Security Cameras Will Soon Track People with Unpaid City Debt in Dallas

 Dallas, Texas, is cracking down on people who don’t pay up. The city of Dallas will soon employ a collections team armed with security cameras who will roam the streets to catch people with outstanding city debt.

The kicker is a law firm will fund the new project and will reap profits for every person who pays the city what’s owed. The law office of Linebarger, Goggan, Blair and Sampson doubles as a collection agency. They are prepared to collect from violators and use the money collected to pay for the system. According to The Dallas Morning News, Linebarger, Goggan, Blair and Sampson have decided to use Houston-based, Municipal Intelligence Group as violation hunters using this license plate recognition software to help catch those who owe money to the city. More than 1,800 field agents will be armed with cameras scanning and photographing vehicles for violations. The software will process your vehicle if you owe money to the city and a sticker will be placed on your car as a warning for you to contact the law office for an outstanding debt – if you don’t pay within a certain amount of time, you could go to jail.

The North Texas Transportation Authority (NTTA) has already been using this technology with its TollTag system – adopting the famed “we’ll bill you later” phrase – on the toll ways; sending bills to customers months after they pass through toll ways. The major difference is no one is physically scanning your vehicle and entering the information into the city’s database. Now, the same system used by the NTTA will hit the streets. Also now there’s an added bonus with what appear to be renegade collection officials scouring the roads for people who owe the city money.

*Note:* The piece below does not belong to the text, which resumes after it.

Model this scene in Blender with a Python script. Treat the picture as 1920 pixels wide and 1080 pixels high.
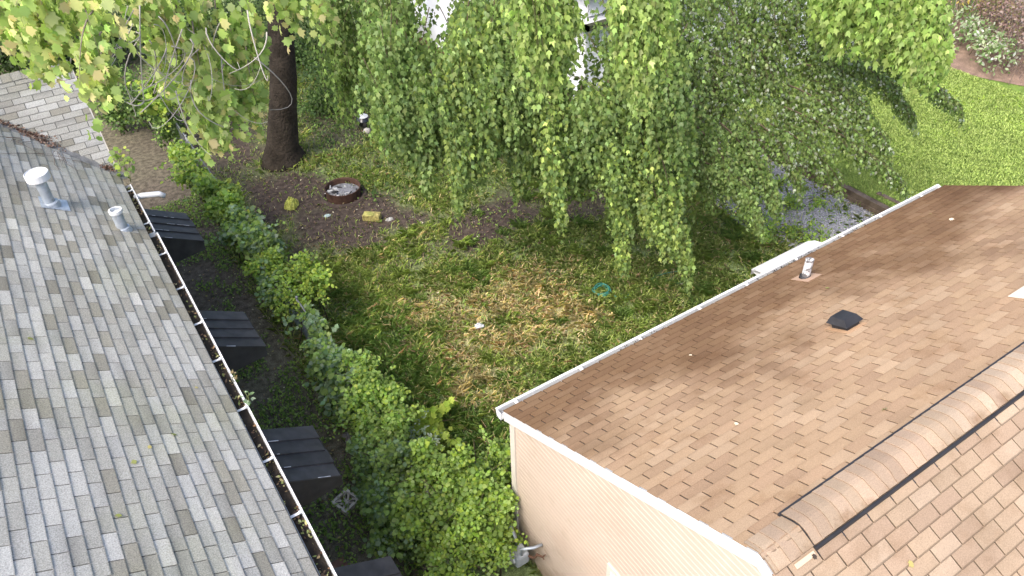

There has been protest from privacy agencies who claim the software violates personal private information. The new software is suppose to catch criminals, but often times people unknowingly have overdue parking tickets and traffic violations. This software does raise certain security and privacy questions because if all “violator” information gets entered into a database, then does that make them criminals? Or, does this software help keep the city secure from mountains of outstanding debt? The economy may be trekking through tough times, but the city will still employ any means necessary to get what’s owed. Also, what about out-of-state tourists – are they exempt?

Apparently, this technology is being used in other parts of the United States. According the Municipal Intelligence Group, this security effort is being used in 27 metropolitan areas throughout the nation. There’s no word on when this system will be implemented in Dallas, but Dallas travelers and residents may want to think twice before crossing a red light…the city’s new identification system just might track you down when you least expect it.